AAPG Special Volumes

Abstract


AAPG Memoir 115/Rift-Related Coarse-Grained Submarine Fan Reservoirs; the Brae Play, South Viking Graben, North Sea, 2018
Pages 339-386
DOI: 10.1306/13652187M1153311

Chapter Twelve: Facies Classification and Facies Association of Deep-water Depositional Systems: Application to the Prediction of Slope and Fan Architecture in the Upper Jurassic Thelma Field Area, South Viking Graben, North Sea

Bryan T. Cronin, Mark A. Jones

Abstract

The Thelma field is the most southerly of three fields located in Block 16/17 of the U.K. sector of the South Viking Graben and is operated by CNR International (U.K.) Ltd. The Thelma field comprises two submarine fans, the northern Thelma fan and the southern Southeast Thelma (SET) fan, revealed by subsurface mapping. The two fans consist of both Upper Jurassic Brae (upper Oxfordian–lower Volgian) and sand-shale (middle Volgian) members of the Kimmeridge Clay Formation. The two fan depocenters are separated by a low net-to-gross central region high, which was overtopped or diverted around by turbidity currents that formed the younger sand-shale member. The Brae member contains conglomerates, pebbly sandstones, sandstones, and thin-bedded turbidites (TBTs) of deep-water association. Seismic data are generally poor in this area, and conceptual and reservoir geological models are primarily based on oil field core, wireline logs, and dynamic reservoir data.

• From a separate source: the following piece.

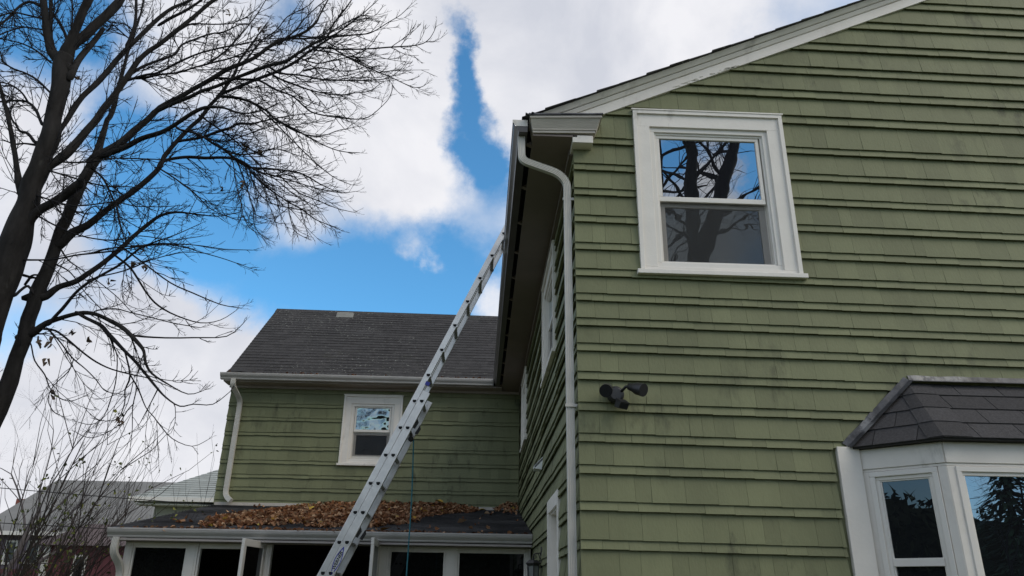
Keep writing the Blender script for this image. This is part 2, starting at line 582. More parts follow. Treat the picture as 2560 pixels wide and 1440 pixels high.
def clip_poly(poly, a, b, c):
    """keep the side a*u + b*z <= c"""
    out = []
    for i in range(len(poly)):
        p, q = poly[i], poly[(i + 1) % len(poly)]
        fp, fq = a * p[0] + b * p[1] - c, a * q[0] + b * q[1] - c
        if fp <= 0:
            out.append(p)
        if (fp < 0 < fq) or (fq < 0 < fp):
            s = fp / (fp - fq)
            out.append((p[0] + (q[0] - p[0]) * s, p[1] + (q[1] - p[1]) * s))
    return out


def wall_mesh(fn, u0, u1, z0, z1, holes, clips=(), depth=0.0):
    """flat sheathing with real openings"""
    mb = MB()
    rects = [(u0, u1, z0, z1)]
    for h in holes:
        rects = rect_minus(rects, h)
    for (a0, a1, b0, b1) in rects:
        poly = [(a0, b0), (a1, b0), (a1, b1), (a0, b1)]
        for cl in clips:
            poly = clip_poly(poly, *cl)
            if len(poly) < 3:
                break
        if len(poly) >= 3:
            mb.prism([fn(u, z, depth) for u, z in poly], [fn(u, z, depth - 0.03) for u, z in poly])
    return mb


def shingles(fn, rows, u0, u1, holes, rng, clips=(), wmin=0.10, wmax=0.26, t=0.024, zoff=None, jit=0.003, wob=0.0):
    """courses of wall shingles -> list of (polygon (u,z), ztop, zbot, thickness, tint)"""
    out = []
    for (zt, zb) in rows:
        u = u0
        first = True
        while u < u1 - 0.004:
            w = rng.uniform(wmin, wmax)
            if u1 - (u + w) < wmin * 0.5:
                w = u1 - u
            ue = min(u + w, u1)
            dz = zoff((u + ue) / 2) if zoff else 0.0
            j = rng.uniform(-jit, jit)
            tt = t * rng.uniform(0.94, 1.06) + wob * noise.noise(Vector((u * 1.3, zb * 2.1, 3.3)))
            tint = min(1, max(0, rng.gauss(0.5, 0.22)))
            rects = [(u + 0.0008, ue - 0.0008, zb + dz + j, zt + dz)]
            for h in holes:
                rects = rect_minus(rects, h)
            for (a0, a1, b0, b1) in rects:
                poly = [(a0, b0), (a1, b0), (a1, b1), (a0, b1)]
                for cl in clips:
                    poly = clip_poly(poly, *cl)
                    if len(poly) < 3:
                        break
                if len(poly) >= 3:
                    out.append((poly, zt + dz, zb + dz + j, tt, tint))
            u = ue
    return out


def shingle_prism(mb, fn, s, lap=True):
    poly, zt, zb, tt, tint = s
    th = 0.36 * tt                                          # board thickness; the butt stands off the course below
    hgt = max(1e-4, zt - zb)
    top = max(z for u, z in poly)
    up_ = 0.03 if (lap and top > zt - 1e-4) else 0.0        # head runs up behind the course above
    q = [(u, z + (up_ if z > zt - 1e-4 else 0.0)) for u, z in poly]
    off = lambda z: tt - (tt - 0.003) * (z - zb) / max(hgt, 0.115 if tt > 0.015 else hgt)
    fr = [fn(u, z, max(0.0015, off(z))) for u, z in q]
    bk = [fn(u, z, max(-0.004, off(z) - th - 0.002)) for u, z in q]
    mb.prism(fr, bk, 0, tint)

# ------------------------------------------------------------------ ground
def build_sheet(name, mats, x0, x1, y0, y1, z):
    mb = MB()
    mb.add([(x0, y0, z), (x1, y0, z), (x1, y1, z), (x0, y1, z)], [(0, 1, 2, 3)])
    return mb.build(name, mats)


M_GRASS = mat('autumn_lawn', (0.085, 0.095, 0.045), 0.95, 0.3, 1.5, bump=0.5, bscale=30, stain=((0.16, 0.10, 0.05), 0.6, 2.0, (1, 1, 1)))
g = build_sheet('ground', M_GRASS, -600, 600, -600, 900, 0.0)
g['kind'] = 'structure'

# ------------------------------------------------------------------ the house
D, XC, YW, XL = 5.509, 0.7295, 14.087, -4.69
gF = lambda u, z, o: (u, D - o, z)
sF = lambda u, z, o: (XC - o, u, z)
wF = lambda u, z, o: (u, YW - o, z)
lF = lambda u, z, o: (XL - o, u, z)
house = thing('house', 'green shingled two-storey house with white trim, porch wing and bay window', 'house', (0.73, 5.5, 0))
RK = 0.4567                                     # rake slope
rake_low = lambda x: 5.472 + RK * (x - 0.974)
roof_z = lambda x: 5.396 + RK * (x - 0.397)
RIDGE = 6.2
WIN = (1.228, 2.537, 4.011, 5.524)
W1 = (7.12, 8.52, 3.86, 5.03)
W2 = (11.85, 13.05, 3.89, 5.03)
DOOR = (6.95, 8.08, 0.12, 2.49)
WW = (-2.587, -1.493, 3.767, 5.037)

WIDE = [8.26, 7.99, 7.72, 7.455, 7.19, 6.92, 6.655, 6.38, 6.105, 5.84, 5.567, 5.24, 4.979, 4.742, 4.492, 4.245, 4.015, 3.804, 3.598, 3.393, 3.169,
        2.933, 2.704, 2.476, 2.222, 1.963, 1.72, 1.47, 1.22, 0.97, 0.72, 0.47, 0.22]
NARROW = [z - (0.085 if z > 5.3 else 0.063) for z in WIDE]
ROWS = []
for i in range(len(WIDE)):
    ROWS.append((WIDE[i], NARROW[i]))                       # narrow course
    if i + 1 < len(WIDE):
        ROWS.append((NARROW[i], WIDE[i + 1]))               # wide course
clipL = (-RK, 1.0, 5.472 - RK * 0.974 + 0.075)
clipR = (RK, 1.0, 5.472 - RK * 0.974 + 0.075 + RK * 2 * RIDGE)
sag = lambda u: -0.0125 * (u - XC)

# gable wall
gw = wall_mesh(gF, XC, 2 * RIDGE - XC, 0.0, 8.6, [(WIN[0] + 0.09, WIN[1] - 0.09, WIN[2] + 0.03, WIN[3] - 0.09)], (clipL, clipR))
wall = gw.build('wall', M_GREEN, house)
rng = random.Random(11)
rows_g = [(zt, zb) for zt, zb in ROWS]
sh = shingles(gF, rows_g, XC - 0.022, 8.6, [WIN, (2.58, 5.9, 0.0, 2.63)], rng, (clipL, clipR), 0.09, 0.27, 0.031, sag, 0.0012, 0.004)
# the pieces that show largest stay single objects, the rest is one joined part


def show(s):
    poly, zt, zb, tt, ti = s
    u = sum(p[0] for p in poly) / len(poly)
    z = sum(p[1] for p in poly) / len(poly)
    a = (max(p[0] for p in poly) - min(p[0] for p in poly)) * (zt - zb)
    x = (u - 0.2) / (D - 0.0)
    if u > 4.9 or z < 1.72 or (z - 1.6) / D > 0.98 or (u > 3.9 and z < 2.2) or (2.55 < u and z < 2.62):
        return 0
    return a / ((u * u + D * D + (z - 1.6) ** 2))


sh.sort(key=show, reverse=True)
for s in sh[:300]:
    mb = MB()
    shingle_prism(mb, gF, s)
    mb.build('shingle', M_GREEN, wall)
mb = MB()
for s in sh[300:]:
    shingle_prism(mb, gF, s)
mb.build('shingles', M_GREEN, wall, kind='stuff')

# long side wall behind the corner
sw = wall_mesh(sF, D + 0.03, 20.0, 0.0, 5.3, [(W1[0] + 0.09, W1[1] - 0.09, W1[2] + 0.03, W1[3] - 0.09),
                                              (W2[0] + 0.09, W2[1] - 0.09, W2[2] + 0.03, W2[3] - 0.09),
                                              (DOOR[0] + 0.1, DOOR[1] - 0.1, DOOR[2], DOOR[3] - 0.1)])
side = sw.build('wall', M_GREEN, house)
srows = [(a, b) for a, b in ROWS if b < 5.2]
srows[0] = (5.28, srows[0][1])
sh = shingles(sF, srows, D - 0.004, YW, [W1, W2, DOOR], rng, (), 0.10, 0.26, 0.034, None, 0.0035, 0.014)
mb = MB()
for s in sh:
    shingle_prism(mb, sF, s)
mb.build('shingles', M_GREEN, side, kind='stuff')

# wing wall and its left return
ww = wall_mesh(wF, XL, XC - 0.03, 0.0, 5.3, [(WW[0] + 0.09, WW[1] - 0.09, WW[2] + 0.03, WW[3] - 0.09)])
wing = ww.build('wall', M_GREEN, house)
WW_W = [5.36, 5.10, 4.84, 4.577, 4.304, 4.049, 3.797, 3.543, 3.316, 3.09, 2.83]
wrows = []
for i in range(len(WW_W)):
    nb = WW_W[i] - 0.062
    wrows.append((WW_W[i], nb))
    if i + 1 < len(WW_W):
        wrows.append((nb, WW_W[i + 1]))
wrows = [(min(a, 5.2), b) for a, b in wrows if b < 5.15]
sh = shingles(wF, wrows, XL - 0.024, XC - 0.03, [WW], rng, (), 0.12, 0.34, 0.029, None, 0.006, 0.006)
mb = MB()
for s in sh:
    shingle_prism(mb, wF, s)
mb.build('shingles', M_GREEN, wing, kind='stuff')
clipA = (-0.854, 1.0, 5.25 - 0.854 * 13.9)
clipB = (0.854, 1.0, 5.25 + 0.854 * 18.7)
lw = wall_mesh(lF, YW + 0.032, 18.5, 0.0, 7.6, [], (clipA, clipB))
left = lw.build('wall', M_GREEN, house)
sh = shingles(lF, wrows, YW - 0.004, 18.5, [], rng, (), 0.15, 0.35, 0.034, None, 0.006, 0.008)
mb = MB()
for s in sh:
    shingle_prism(mb, lF, s)
mb.build('shingles', M_GREEN, left, kind='stuff')
back = MB()
back.box(XL + 0.02, 2 * RIDGE - XC, 18.45, 18.5, 0, 5.3)
back.build('wall', M_GREEN, house)
rw = MB()
rw.box(2 * RIDGE - XC - 0.03, 2 * RIDGE - XC, D + 0.03, 18.4, 0, 5.3)
rw.build('wall', M_GREEN, house)

# ---- main roof and rake
mb = MB()
Y0R = D - 0.118
for sgn in (0, 1):
    X = (lambda x: x) if sgn == 0 else (lambda x: 2 * RIDGE - x)
    prof = [(0.275, roof_z(0.275)), (RIDGE, roof_z(RIDGE)), (RIDGE, roof_z(RIDGE) - 0.05), (0.275, roof_z(0.275) - 0.045)]
    mb.prism([(X(x), D - 0.06, z) for x, z in prof], [(X(x), 20.0, z) for x, z in prof])
roof = mb.build('roof', M_ROOFEDGE, house)
mb = MB()
n = 0
x = 0.262
while x < RIDGE:                                            # roofing seen edge-on along the rake
    x2 = min(RIDGE, x + rng.uniform(0.17, 0.27))
    h = 0.012 + rng.uniform(-0.003, 0.004)
    o = rng.uniform(-0.012, 0.012)
    z1, z2 = roof_z(x), roof_z(x2)
    a = [(x, z1), (x2, z2), (x2, z2 + h * 0.3), (x, z1 + h)]
    mb.prism([(p, Y0R - 0.02 + o, q) for p, q in a], [(p, 20.0, q) for p, q in a])
    x = x2
mb.build('roof_shingles', M_ROOF, roof, kind='stuff')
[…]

Three conceptual models were created to propose geological scenarios for field development: Concept A has the SET fan fed independently from the southwest, Concept B has the SET fan fed as an extension of the Thelma fan from the north, and Concept C has an SET fan fed by bypass across the central region high. Each concept has different implications for fan connectivity. Using detailed core descriptions from the Thelma field, state-of-the-art deep-water facies analysis, a new facies scheme, and known deep-water facies associations on the modern seafloor and outcrop analogs, we test the conceptual models to validate the geology.

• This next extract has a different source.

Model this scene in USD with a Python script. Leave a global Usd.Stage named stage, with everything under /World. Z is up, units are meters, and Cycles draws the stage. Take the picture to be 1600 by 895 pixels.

The large-scale organization of the architectural elements of the Brae and sand-shale members is not well understood. By reviewing coarse-grained deep-water processes and the rock fabrics that they produce as a framework for rock property distribution in coarse-grained deep-water systems, we aim to investigate their architectural style. We recognize a series of facies associations from detailed facies descriptions of the cored intervals and, by distilling these sedimentological trends, ascribe the associations to uncored intervals and use these as a basis for correlation and reservoir modeling in the Thelma–SET area. The model is built from cored sedimentary facies, and facies associations recognizable on core-calibrated well logs, and then matched with dynamic well data, to test conceptual models.

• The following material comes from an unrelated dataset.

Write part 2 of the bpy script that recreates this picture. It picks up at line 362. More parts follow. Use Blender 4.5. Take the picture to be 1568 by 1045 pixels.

By combining the conceptual geological models with dynamic well testing of reservoir behavior, we have a more robust understanding of the two fields. Thelma is a higher energy system, with strong aquifer support facilitated by channelized reservoir architecture and poor lateral shale continuity, whereas SET is a lower energy system with poor aquifer support because of persistent lateral continuity of shale caps on sandstone lobes, and with no deep channeling recognized.